The Ohio Supreme Court has stated that "[j]udgments supported by some competent, credible evidence going to all the essential elements of the case will not be reversed by a reviewing court as being against the manifest weight of the evidence." Seasons Coal Co. v. Cleveland (1984), 10 Ohio St.3d 77, 80, 10 OBR 408, 411, 461 N.E.2d 1273, 1276.
In the instant case, the record reveals that the trial court's findings are corroborated by competent and credible evidence. Accordingly, this court accords the trial court's decision a presumption of correctness and hereby affirms the trial court's issuance of the writ of mandamus on behalf of the relators.
Judgment affirmed.
NAHRA, C.J., and J.V. CORRIGAN, J., concur.
PRYATEL, P.J., dissents.
Respectfully, I dissent from the majority's conclusion that relators were entitled to mandamus. Specifically, I do not believe that relators had sufficient control of their business to qualify them for MBE certification. The relevant language of R.C. 122.71(E) is as follows:
"`Owned and controlled' means that at least fifty-one per cent of the business * * * is owned by persons who belong to one or more of the groups set forth in division (E)(1) of this section, and that such owners have control over the management and day-to-day operations of the business * * *." (Emphasis added.)

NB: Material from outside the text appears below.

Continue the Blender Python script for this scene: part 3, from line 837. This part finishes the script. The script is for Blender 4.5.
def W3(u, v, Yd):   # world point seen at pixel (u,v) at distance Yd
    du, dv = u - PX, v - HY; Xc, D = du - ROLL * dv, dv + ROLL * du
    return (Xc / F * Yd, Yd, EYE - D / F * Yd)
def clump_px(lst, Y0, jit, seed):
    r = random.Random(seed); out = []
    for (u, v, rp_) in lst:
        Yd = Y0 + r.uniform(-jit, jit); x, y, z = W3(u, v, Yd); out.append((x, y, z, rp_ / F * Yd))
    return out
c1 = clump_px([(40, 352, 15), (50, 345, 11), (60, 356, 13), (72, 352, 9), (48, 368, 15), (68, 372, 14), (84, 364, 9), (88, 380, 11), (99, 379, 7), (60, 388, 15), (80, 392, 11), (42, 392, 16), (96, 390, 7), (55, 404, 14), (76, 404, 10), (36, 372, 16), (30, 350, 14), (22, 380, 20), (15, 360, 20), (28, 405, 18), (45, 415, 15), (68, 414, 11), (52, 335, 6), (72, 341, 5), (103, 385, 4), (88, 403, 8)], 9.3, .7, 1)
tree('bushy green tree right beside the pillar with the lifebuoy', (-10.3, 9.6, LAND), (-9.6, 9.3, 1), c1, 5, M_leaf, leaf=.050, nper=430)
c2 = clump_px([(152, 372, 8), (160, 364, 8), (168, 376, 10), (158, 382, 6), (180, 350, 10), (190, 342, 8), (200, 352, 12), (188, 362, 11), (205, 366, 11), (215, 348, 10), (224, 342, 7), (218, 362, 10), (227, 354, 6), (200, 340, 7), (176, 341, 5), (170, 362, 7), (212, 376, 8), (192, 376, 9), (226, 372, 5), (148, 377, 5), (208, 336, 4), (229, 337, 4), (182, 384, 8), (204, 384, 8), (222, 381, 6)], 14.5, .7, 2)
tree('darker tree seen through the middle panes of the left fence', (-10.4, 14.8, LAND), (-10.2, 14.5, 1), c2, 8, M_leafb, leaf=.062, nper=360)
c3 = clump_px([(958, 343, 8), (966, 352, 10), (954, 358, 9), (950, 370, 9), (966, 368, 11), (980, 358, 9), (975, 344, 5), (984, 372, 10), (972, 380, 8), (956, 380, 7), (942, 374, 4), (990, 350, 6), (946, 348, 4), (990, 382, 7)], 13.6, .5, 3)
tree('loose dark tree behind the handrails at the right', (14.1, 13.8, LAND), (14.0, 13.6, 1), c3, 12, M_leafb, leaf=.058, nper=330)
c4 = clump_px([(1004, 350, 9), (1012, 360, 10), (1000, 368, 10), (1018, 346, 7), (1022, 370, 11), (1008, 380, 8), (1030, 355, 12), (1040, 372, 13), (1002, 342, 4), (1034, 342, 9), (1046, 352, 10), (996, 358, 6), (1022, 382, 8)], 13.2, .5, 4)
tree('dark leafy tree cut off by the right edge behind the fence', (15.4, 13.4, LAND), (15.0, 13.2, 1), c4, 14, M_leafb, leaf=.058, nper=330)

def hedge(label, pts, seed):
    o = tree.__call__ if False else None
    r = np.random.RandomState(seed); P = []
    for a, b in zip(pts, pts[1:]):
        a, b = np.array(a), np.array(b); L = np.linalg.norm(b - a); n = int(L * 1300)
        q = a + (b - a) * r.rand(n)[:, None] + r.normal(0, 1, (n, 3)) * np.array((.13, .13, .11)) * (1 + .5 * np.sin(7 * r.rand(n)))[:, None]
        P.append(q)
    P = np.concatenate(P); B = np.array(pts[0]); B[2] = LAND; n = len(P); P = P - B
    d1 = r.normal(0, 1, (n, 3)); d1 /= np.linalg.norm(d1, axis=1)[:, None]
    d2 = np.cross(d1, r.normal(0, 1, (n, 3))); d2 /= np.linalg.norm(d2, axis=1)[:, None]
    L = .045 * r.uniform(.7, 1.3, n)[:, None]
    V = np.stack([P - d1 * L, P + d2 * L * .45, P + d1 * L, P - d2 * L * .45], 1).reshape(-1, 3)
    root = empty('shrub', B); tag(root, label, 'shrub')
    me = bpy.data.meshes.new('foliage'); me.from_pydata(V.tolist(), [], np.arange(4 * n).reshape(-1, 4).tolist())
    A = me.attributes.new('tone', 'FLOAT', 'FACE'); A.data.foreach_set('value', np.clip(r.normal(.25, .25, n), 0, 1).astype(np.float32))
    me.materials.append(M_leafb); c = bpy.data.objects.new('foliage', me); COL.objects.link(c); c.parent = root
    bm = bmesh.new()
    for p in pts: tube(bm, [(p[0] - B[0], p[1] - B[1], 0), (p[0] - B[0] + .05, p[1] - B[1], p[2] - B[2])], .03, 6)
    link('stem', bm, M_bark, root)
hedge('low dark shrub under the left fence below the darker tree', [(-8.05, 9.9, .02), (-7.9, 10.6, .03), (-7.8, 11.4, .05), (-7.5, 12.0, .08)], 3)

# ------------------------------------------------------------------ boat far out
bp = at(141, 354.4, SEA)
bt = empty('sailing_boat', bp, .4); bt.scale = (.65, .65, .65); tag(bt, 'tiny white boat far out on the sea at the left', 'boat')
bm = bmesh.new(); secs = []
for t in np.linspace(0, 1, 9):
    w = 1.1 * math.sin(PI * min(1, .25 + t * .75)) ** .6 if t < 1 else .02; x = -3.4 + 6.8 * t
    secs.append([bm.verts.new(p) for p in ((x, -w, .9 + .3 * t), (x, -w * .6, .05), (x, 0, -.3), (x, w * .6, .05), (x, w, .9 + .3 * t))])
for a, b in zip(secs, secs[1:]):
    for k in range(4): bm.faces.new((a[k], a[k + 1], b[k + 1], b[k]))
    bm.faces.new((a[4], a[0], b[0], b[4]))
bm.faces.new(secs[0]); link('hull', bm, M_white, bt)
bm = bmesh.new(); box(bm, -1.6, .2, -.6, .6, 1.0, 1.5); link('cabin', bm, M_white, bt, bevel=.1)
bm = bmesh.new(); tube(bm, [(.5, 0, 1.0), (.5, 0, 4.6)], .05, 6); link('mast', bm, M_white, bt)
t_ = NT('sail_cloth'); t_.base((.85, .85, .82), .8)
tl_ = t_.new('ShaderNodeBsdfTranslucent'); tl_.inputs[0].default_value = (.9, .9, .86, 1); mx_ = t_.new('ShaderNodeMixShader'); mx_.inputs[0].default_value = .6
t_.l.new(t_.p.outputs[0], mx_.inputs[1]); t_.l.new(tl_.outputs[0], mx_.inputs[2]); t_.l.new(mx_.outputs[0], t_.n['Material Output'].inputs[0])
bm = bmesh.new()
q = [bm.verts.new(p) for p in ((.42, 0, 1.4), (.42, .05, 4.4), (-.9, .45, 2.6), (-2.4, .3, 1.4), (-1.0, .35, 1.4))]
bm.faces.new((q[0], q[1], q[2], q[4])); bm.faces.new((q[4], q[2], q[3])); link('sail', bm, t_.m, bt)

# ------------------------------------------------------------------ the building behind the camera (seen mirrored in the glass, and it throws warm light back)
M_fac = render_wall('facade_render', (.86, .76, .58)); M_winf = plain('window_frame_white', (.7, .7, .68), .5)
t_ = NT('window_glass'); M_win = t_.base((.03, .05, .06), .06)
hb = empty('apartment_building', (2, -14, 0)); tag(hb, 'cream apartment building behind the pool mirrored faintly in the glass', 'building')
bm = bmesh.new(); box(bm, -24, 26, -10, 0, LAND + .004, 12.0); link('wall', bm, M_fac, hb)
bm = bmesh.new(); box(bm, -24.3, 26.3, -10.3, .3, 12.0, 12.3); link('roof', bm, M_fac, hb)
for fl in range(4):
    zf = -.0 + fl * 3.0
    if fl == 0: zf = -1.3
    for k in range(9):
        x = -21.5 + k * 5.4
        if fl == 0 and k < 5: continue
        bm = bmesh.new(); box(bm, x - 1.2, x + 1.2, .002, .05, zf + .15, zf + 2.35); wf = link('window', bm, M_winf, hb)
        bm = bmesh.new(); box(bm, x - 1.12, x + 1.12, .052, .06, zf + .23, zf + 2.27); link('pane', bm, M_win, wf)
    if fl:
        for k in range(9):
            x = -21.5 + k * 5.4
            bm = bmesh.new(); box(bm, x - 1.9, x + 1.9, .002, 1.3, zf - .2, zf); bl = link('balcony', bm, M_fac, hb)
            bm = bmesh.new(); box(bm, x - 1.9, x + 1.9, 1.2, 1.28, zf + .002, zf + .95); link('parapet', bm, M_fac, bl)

The lease arrangement between the Yellow Cab Company and the drivers is a day-to-day agreement, terminable at will by either party. Furthermore, the contract with the county was for a one-year period. While R.C. 122.71 does not mandate a determination that relators could fulfill a one-year obligation, clearly the county's contract does. Thus, I would reverse the lower court's decision granting mandamus.